Should Assisted Migration Be Used To Move Whitebark Pines Outside Of Their Native Habitat?

By

Kurt Repanshek
February 8, 2026

Should assisted migration be used to expand the range of whitebark pine trees?/NPS file.

Eighty percent of terrain that’s currently suited climatically for whitebark pines will, by mid-century, be too warm to support the trees, a recent study predicts. But it also finds that suitable terrain does exist elsewhere in the West.

So, does that mean an ambitious effort around assisted migration should be launched in a bid to save the threatened species? Is it wise to take whitebark pine seedlings and plant them in other Western locales where the species never was native but where the climate would allow them to flourish?

“You can have areas that are currently climatically suitable, and whitebark pine isn't there,” pointed out Sean A. Parks, the lead author on the paper that predicted the massive loss the pine’s habitat in the coming decades. “Like, the Bighorns (in Wyoming) and the Uinta’s (in Utah), for example.”

He made a point not to refer to those areas as “future whitebark pine range” because those areas never grew the pines, and there are no nearby populations from which Clark’s nutcrackers would carry whitebark seeds and plant them in those areas.

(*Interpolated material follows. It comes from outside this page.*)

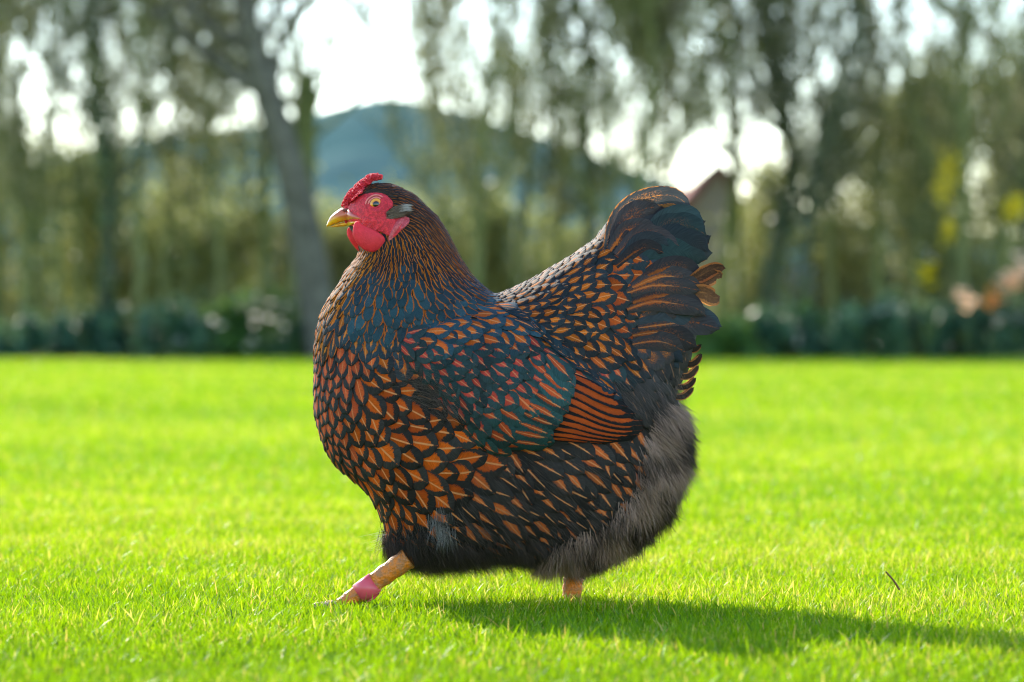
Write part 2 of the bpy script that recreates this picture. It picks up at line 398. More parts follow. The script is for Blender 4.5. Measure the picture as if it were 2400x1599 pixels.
CB = [C(870,428,1,-.1,8,'crown'),C(905,430,1,.25,8.5,'crown'),C(940,452,.85,.45,9,'crown'),C(930,500,.8,.3,9,'crown'),
 C(980,490,.72,.65,9.5,'crown'),C(975,540,.45,.85,10,'hack'),C(1020,550,.5,.87,11,'hack'),C(935,570,.15,1,10,'hack'),C(890,600,-.1,1,10,'hack'),
 C(1050,610,.5,.85,13,'hack'),C(985,610,.25,1,13,'hack'),C(930,635,.05,1,15,'hackb'),C(1030,660,.45,.88,17,'hackb'),C(1085,660,.62,.76,15,'hackb'),
 C(840,600,-.55,.8,10,'gold'),C(805,630,-.55,.85,14,'gold'),C(770,690,-.35,.95,17,'gold'),C(860,640,-.2,1,14,'hackb'),C(830,670,-.25,1,19,'hackb'),
 C(880,690,-.02,1,22,'blue'),C(950,700,.1,1,22,'blue'),C(1010,720,.25,.97,21,'blue'),C(1070,710,.5,.85,19,'blue'),C(1120,690,.75,.6,16,'blue'),
 C(830,740,-.08,1,25,'blue'),C(900,750,.05,1,23,'blue'),C(970,755,.25,1,20,'blue'),C(780,745,-.25,.98,26,'fore'),C(850,780,0,1,26,'fore'),C(910,790,.2,1,24,'fore'),
 C(735,760,-.15,1,22,'gold'),C(722,830,-.02,1,22,'breast'),C(745,870,0,1,25,'breast'),C(790,830,.05,1,28,'breast'),C(830,830,.25,1,30,'breast'),
 C(870,860,.8,.55,38,'flank'),C(855,920,.75,.6,40,'flank'),C(800,910,.25,1,31,'breast'),C(735,950,.08,1,26,'breast'),C(760,1010,.3,1,28,'breast'),
 C(920,900,1,.1,40,'flank'),C(920,970,.95,.25,42,'flank'),C(990,900,1,.1,36,'udark'),C(1000,960,1,0,42,'flank'),C(1050,1000,1,0,42,'flank'),C(830,980,.45,.9,34,'flank'),C(870,1020,.75,.65,42,'flank'),
 C(940,1040,.95,.15,44,'flank'),C(1020,1070,1,-.03,44,'flank'),C(1080,1060,1,.1,44,'flank'),C(800,1070,.5,.86,30,'breast'),C(860,1110,.55,.83,38,'flank'),
 C(930,1110,.8,.5,44,'flank'),C(1010,1130,.9,.35,44,'flank'),C(900,1160,.35,.94,34,'flank'),C(960,1170,.5,.86,36,'flank'),C(920,1220,.2,1,30,'flank'),C(970,1230,.3,1,30,'thighd'),
 C(1090,1130,.85,.55,42,'thigh'),C(1150,1080,.8,.6,38,'thigh'),C(1230,1060,.8,.6,36,'thigh'),C(1330,1050,.8,.6,36,'thigh'),C(1420,1050,.7,.75,36,'thigh'),
 C(1170,1150,.7,.7,40,'thigh'),C(1270,1130,.75,.66,40,'thigh'),C(1370,1130,.65,.75,38,'thigh'),C(1440,1120,.5,.86,34,'thigh'),C(1060,1210,.6,.8,38,'thigh'),
 C(1140,1220,.6,.8,38,'thigh'),C(1240,1210,.6,.8,38,'thigh'),C(1330,1190,.5,.86,34,'thigh'),C(1160,1270,.4,.9,32,'thighd'),C(1230,1260,.3,.95,30,'thighd'),
 C(1290,1250,.3,.95,30,'dark'),C(910,1265,.2,1,26,'dark'),C(1000,1270,.5,.8,26,'dark'),C(1070,1275,.4,.9,26,'dark'),C(1450,1200,.5,.86,28,'dark'),C(1540,1050,.7,.7,28,'dark'),
 C(1150,672,.9,-.3,15,'sadt'),C(1210,650,.88,-.46,16,'sadt'),C(1280,612,.85,-.52,17,'sadt'),C(1345,568,.8,-.6,18,'sadt'),C(1190,690,.95,-.2,20,'saddle'),
 C(1250,665,.88,-.45,23,'saddle'),C(1310,640,.85,-.5,26,'saddle'),C(1370,600,.88,-.4,28,'saddle'),C(1230,720,1,0,22,'saddle'),C(1290,700,.95,-.2,24,'saddle'),C(1350,680,.95,-.15,26,'saddle'),
 C(1270,760,1,.15,24,'saddle'),C(1340,750,1,.1,26,'saddle'),C(1250,790,.9,.4,22,'saddle'),C(1320,810,.85,.45,26,'saddle'),C(1400,640,.98,-.05,36,'sadbig'),C(1450,610,.95,.2,38,'sadbig'),C(1440,680,.85,.5,38,'sadbig'),
 C(1400,730,.85,.5,32,'sadbig'),C(1450,760,.8,.6,32,'sadbig'),C(1380,800,.8,.6,28,'saddle'),C(1340,860,.7,.7,24,'saddle'),C(1390,870,.5,.86,26,'bow'),C(1440,830,.6,.8,30,'saddle'),C(1420,560,.8,-.5,34,'tcov'),
 C(1500,640,1,.05,40,'tcov'),C(1490,720,.95,.2,38,'tcov'),C(1500,790,.8,.5,38,'tcov'),C(1470,880,.6,.8,36,'udark'),C(1540,850,.5,.86,36,'udark'),C(1520,560,1,0,40,'udark'),C(1560,740,.95,.2,40,'udark')]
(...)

Parks also shied away from assisted migration as a solution – meaning humans transplanting the trees from current at-risk habitat into places where they are not native. “Introducing species outside of their range has these unintended and cascading consequences,” he explained

Though not a case of assisted migration related to climate change, the case of nonnative lake trout being dumped into Yellowstone Lake in Yellowstone National Park is one example of unintended consequences, where the bigger lake trout preyed extensively on the lake’s native, and smaller, Yellowstone cutthroat trout.

Elizabeth Pansing, who works on whitebark pine restoration for American Forests, a tree-advocacy organization, agreed with Parks that it’s not time to discuss assisted migration for the species.

“I don't think that most land management agencies are at a place where they want to consider assisted species migration,” she said. “I think it's considered a little bit too risky. We'll see how those conversations progress, but at this point there's just not a lot of social buy-in for that kind of large-scale movement of species.

“… I think there's merit for experimentation and very controlled experiments, but in terms of operationalizing that, I think we're a ways off from getting any real buy in.”